Strengthening i2 Technologies Inc.'s financial foundation, Sanjiv Sidhu, the software company's chairman, CEO, and founder, this week committed to purchasing $20 million worth of i2 common shares, adding to the roughly 116 million shares he already owned.

Also last week, Q Investments reported a $100 million investment in i2, increasing the private equity firm's cash position to $390 million. Q now holds about 32 million shares of i2 common stock and $9 million worth of convertible debt, giving it an approximately 26% stake in the company.

I2 will use the combined funds to retire debt and increase cash flow. The company's comparatively weak financial position has troubled customers, according to Sidhu. Once the darling of Wall Street analysts, i2 reported $83.6 million in first-quarter revenue, down from $157.9 million year over year. "I2 became successful very fast, and we benefited from the Internet E-commerce bubble," Sidhu says. "When the bubble burst, however, we were left with the cost structure of a much bigger company, including extra offices and people. It took some time to get that behind us. Now we are ready to move on."

News of the investments came during the company's annual user conference, a logical venue in which to try to reassure customers nervous about i2's future. Bruce Richardson, senior VP at AMR Research, says, "Several years from now you will look back at this time to mark it as the company's turnaround." Buyers are refocusing on supply-chain management and data synchronization. "I2 is picking up momentum in the supply-chain space, with more than 1,000 active customers, including strategic agreements with Nokia, Dell, and Infineon," Richardson says.

Still, all agree full recovery won't be easy.
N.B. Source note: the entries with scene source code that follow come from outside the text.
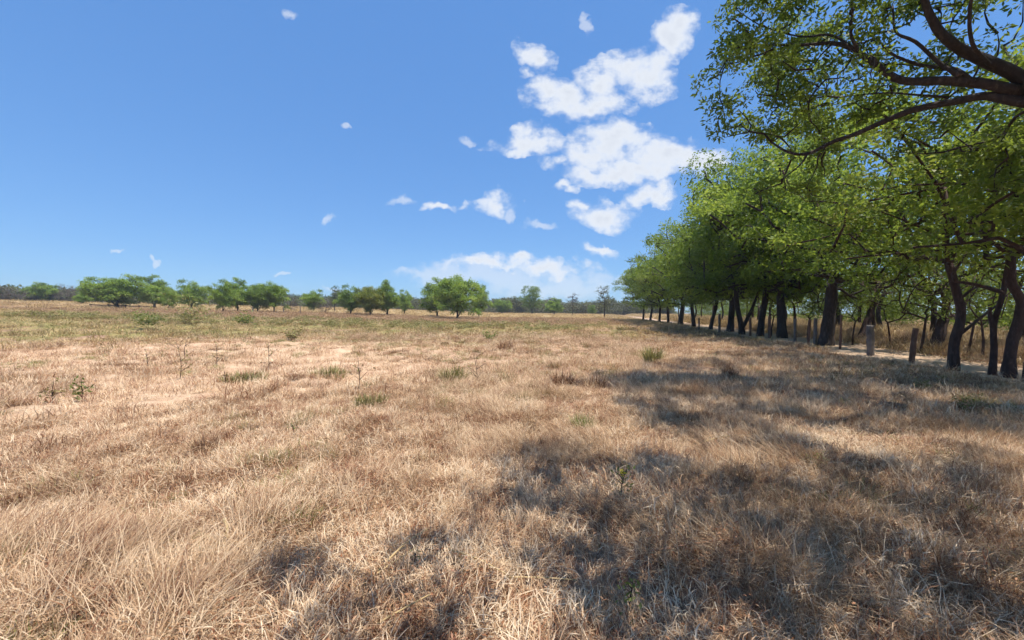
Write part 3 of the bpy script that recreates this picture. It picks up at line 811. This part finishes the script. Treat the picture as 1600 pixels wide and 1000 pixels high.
# boughs over the photographer, whose shade falls on these parts of the grass
shade = [(505, 893, 48, 26), (490, 985, 60, 34), (700, 868, 38, 22), (685, 950, 60, 55), (790, 800, 52, 26), (850, 840, 60, 34), (830, 770, 50, 20), (880, 730, 60, 18),
         (960, 800, 50, 26), (1010, 745, 60, 26), (1090, 800, 70, 45), (1170, 850, 60, 45), (1060, 620, 95, 20), (960, 600, 70, 14), (1150, 600, 110, 22),
         (1060, 660, 70, 18), (1190, 655, 95, 22), (1330, 620, 120, 28), (1400, 660, 100, 26), (1520, 650, 90, 40), (1230, 700, 50, 12), (1490, 725, 70, 22),
         (1330, 800, 70, 40), (1430, 830, 80, 40), (1540, 790, 70, 45), (1300, 900, 70, 40), (1450, 930, 90, 50), (1570, 900, 60, 60), (1130, 960, 60, 30),
         (960, 880, 36, 24), (1220, 780, 50, 22), (770, 950, 30, 40), (1030, 980, 60, 30), (1560, 980, 70, 40), (1400, 740, 90, 16), (1580, 850, 50, 40), (1220, 930, 60, 30), (1380, 980, 80, 40), (1250, 850, 50, 30), (1560, 600, 60, 16), (1420, 600, 90, 14), (1200, 830, 50, 30), (880, 585, 30, 10), (1250, 575, 90, 12), (1100, 575, 80, 10)]
gp = []
for (cx, cy, rx, ry) in shade:
    for i in range(90):
        a = rng2.rand()*6.283; r = math.sqrt(rng2.rand())
        g = hit(cx+rx*r*math.cos(a), min(1060, cy+ry*r*math.sin(a)))
        if all(np.hypot(*(g[:2]-h_[:2])) > .46 for h_ in gp): gp.append(g)
sk = 0
for g in gp:
    ok = False
    for tr_ in range(30):
        h_ = rng2.uniform(4.4, 8.0) if tr_ < 10 else rng2.uniform(6, 10.5)
        if tr_ < 10 and np.hypot(g[0], g[1]) < 5: h_ = rng2.uniform(3.6, 5.5)
        q_ = g+SV*(h_/SV[2])
        pr = project(q_)
        if pr is None or pr[1] < (-70 if pr[0] > 1150 else -190) or pr[0] > 1740 or (tr_ > 24 and pr[1] < 330 and (1120 < pr[0] < 1300 or pr[0] > 1520)): ok = True; break
    if ok: cs.append(q_); rad.append(rng2.uniform(.34, .48)*(.62 if g[1] < 3.4 and g[0] < .6 else 1))
    else: sk += 1
print('shade clumps', len(gp), 'dropped', sk)
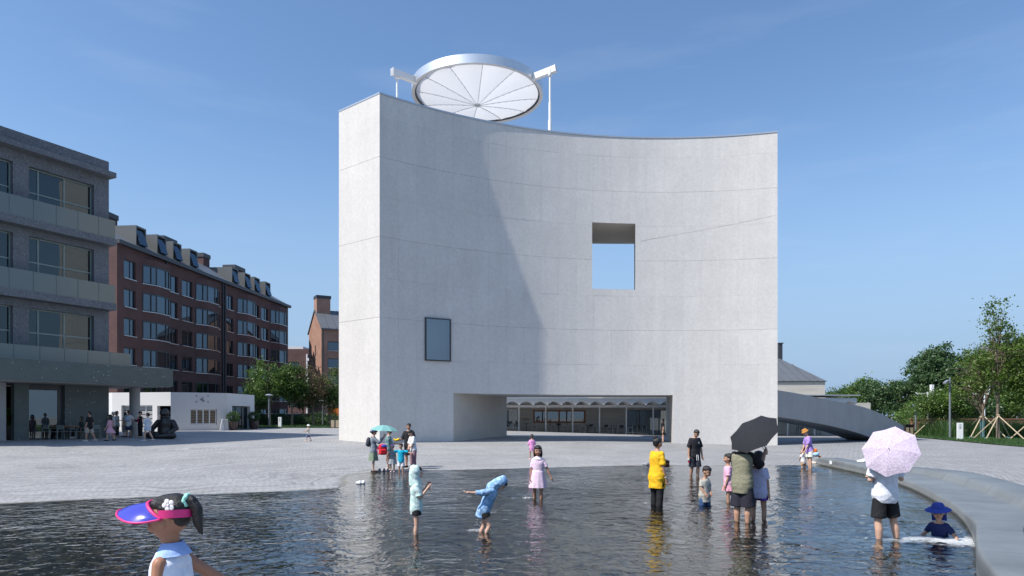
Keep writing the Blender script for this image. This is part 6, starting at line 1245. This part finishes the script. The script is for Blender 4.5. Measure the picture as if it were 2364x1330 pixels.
person('woman in an orange hat and teal patterned shirt holding something yellow', on_ground(897,1086), 1.60, -84, 'f', head=(0,15), arms=(((.1,.38,-1),(-.15,1,.0)),((.1,.36,-1),(-.15,1,.02))), wear=(sh((.1,.2,.2),m=M['teal_pat'],hem=-.35,sl=1.0,e=.22,sr=1.2,n='patterned_shirt'), dict(t='trousers',c=(.33,.22,.20),ln=1.4,w=1.2), dict(t='shoes',c=(.60,.55,.52))), hair='short', hat=dict(t='bucket',c=(.48,.16,.05),b=.66), skin=lt)
person('small child in a lilac hat and striped dress seen from behind', on_ground(906,1090), 1.04, 14, 'k', arms=(((.45,.0,-.9),(.3,.1,-1)),((.2,.1,-1),(.1,.2,-1))), wear=(sh((.5,.5,.5),m=M['stripe'],hem=.0,sl=.2,e=.1,n='bodice'), dict(t='dress',m=M['stripe'],hem=.29,fl=1.75,top=.1,n='skirt'), dict(t='shoes',c=(.65,.5,.5))), hair='short', hat=dict(t='sun',c=(.62,.42,.60),b=.62), skin=tan)
person('boy in a bright cyan T-shirt and white shorts with arms spread', on_ground(926,1095), 1.14, 176, 'k', head=(-10,8), arms=(((.9,.15,-.25),(.55,.5,-.15)),((.95,.1,-.2),(.1,.4,.6))), wear=(sh((.015,.42,.60),hem=-.25,sl=.95,e=.22,sr=1.3,n='cyan_shirt'), dict(t='shorts',c=white,ln=.95,w=1.1)), hair='boy', skin=tan)
person('tall man in a black shirt standing behind the family group', on_ground(944,1079), 1.76, 170, 'm', head=(12,8), arms=(((.16,.02,-1),(.06,.2,-1)),((.25,.25,-1),(.25,.8,-.1))), wear=(sh((.020,.020,.022),hem=-.32,sl=.95,e=.2,sr=1.2,n='black_shirt'), dict(t='shorts',c=(.03,.03,.045),ln=.95,w=1.15), dict(t='shoes',c=blk)), hair='short', skin=(.40,.21,.14), build=1.05)
person('woman in a white blouse and mauve trousers bending her head with clasped hands', on_ground(954,1083), 1.56, 128, 'f', lean=6, head=(8,28), arms=(((.1,.30,-1),(-.50,.55,-.75)),((.1,.30,-1),(-.50,.55,-.75))), legs=(((.03,.04,-1),(0,-.02,-1)),((.05,-.03,-1),(0,-.05,-1))), wear=(sh((.76,.76,.76),hem=-.30,sl=.95,e=.2,sr=1.25,n='white_blouse'), dict(t='trousers',c=(.30,.17,.20),ln=1.85,w=1.15), dict(t='shoes',c=(.25,.26,.28))), hair='lowbun', skin=lt)
person('woman in a black dress leaning at the right jamb of the tower passage', (10.52,47.6,G(10.52,47.6)), 1.64, 88, 'f', wear=(sh(blk,hem=.0,sl=.7,n='bodice'), dict(t='dress',c=blk,hem=.34,fl=1.15,top=.1,n='skirt'), dict(t='shoes',c=blk)), hair='long', skin=lt)
person('small child in a white sun hat walking alone on the plaza left of the tower', on_ground(712,1019), 1.02, 82, 'k', legs=WK, arms=(((.1,.3,-1),(0,.9,-.1)),((.1,.3,-1),(0,.9,-.1))), wear=(sh((.55,.52,.45),hem=-.25,e=.15), dict(t='shorts',c=(.13,.16,.27),ln=.95,w=1.2), dict(t='shoes',c=(.6,.4,.3))), hair='short', hat=dict(t='sun',c=(.72,.72,.70),b=.62), skin=tan)
# people by the cafe
person('boy in a black T-shirt and beige shorts walking left before the cafe', on_ground(207,1019), 1.66, 88, 'm', legs=WK, arms=(((.1,.1,-1),(0,.3,-1)),((.1,-.2,-1),(0,.1,-1))), wear=(sh(blk,hem=-.25,sl=.9,e=.18,sr=1.2,n='black_shirt'), dict(t='shorts',c=(.40,.35,.28),ln=.9,w=1.2), dict(t='shoes',c=(.6,.6,.5))), hair='short', skin=tan)
person('girl in a pink dress walking left past the cafe tables', on_ground(254,1018), 1.50, 92, 'k', legs=WK, arms=(((.1,.2,-1),(0,.5,-.8)),((.1,-.1,-1),(0,.2,-1))), wear=(sh((.62,.32,.38),hem=-.02,sl=1.2,n='bodice'), dict(t='dress',c=(.62,.34,.40),hem=.30,fl=2.1,top=.1,n='skirt',sway=-.04), dict(t='shoes',c=blk)), hair='long', skin=lt)
for k,(px,H,lab) in enumerate(((229,1.12,'small child in a white dress and bonnet, left of the white-clad pair by the cafe'),(238,1.02,'small child in a white dress and bonnet, right of the white-clad pair by the cafe'))):
    person(lab, on_ground(px,1010-k), H, 170, 'k', wear=(sh((.62,.62,.62),hem=0,sl=.6,n='bodice'), dict(t='dress',c=(.6,.6,.58),hem=.32,fl=2.0,top=.1,n='skirt'), dict(t='shoes',c=white)), hair='short', hat=dict(t='bucket',c=(.65,.65,.63),b=.55), skin=lt)
person('woman in a white sun hat and white shirt near the cafe chairs', on_ground(262,1010), 1.56, -70, 'f', wear=(sh((.55,.57,.58),hem=-.3,e=.18), dict(t='skirt',c=(.08,.09,.09),hem=.25,fl=1.3)), hair='short', hat=dict(t='sun',c=(.65,.65,.63),b=.6), skin=lt)
person('dark haired woman in a pale shirt talking left of the column', on_ground(270,1009), 1.62, -85, 'f', arms=(AD,((.1,.3,-1),(0,1,.1))), wear=(sh((.50,.52,.53),hem=-.3,sl=.9,e=.18), dict(t='trousers',c=(.05,.05,.06),ln=1.9)), hair='long', skin=lt)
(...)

Sidhu says i2 is developing products that address supply-chain management, supplier-relationship management, and what the company is calling the "closed-loop supply-chain architecture." He describes the latter as the synchronization of data from various departments within a company and folding in varying market conditions to plan and forecast customer demand.

Sidhu says he uses a method that he calls "plan, do, check, act" that systematically addresses product quality and is adapting it for supply-chain-management techniques. "That takes our traditional planning software modules and extends it to execution software to help carry out the plan, checks how the execution is doing, and helps you debug with root-cause analysis," he says.

I2 also has changed its management lineup. Steven Minisini has assumed the role of executive VP and president of the Americas region. Minisini is taking the role held by Rob Bearden, who is leaving i2, the company said.

Customers will expect immediate results, Sidhu admits, but "before the building is built you have to lay the foundation." Results will come in time. For now, the focus remains on building a financial base, customer confidence and satisfaction, product quality, and quick results from software implementations.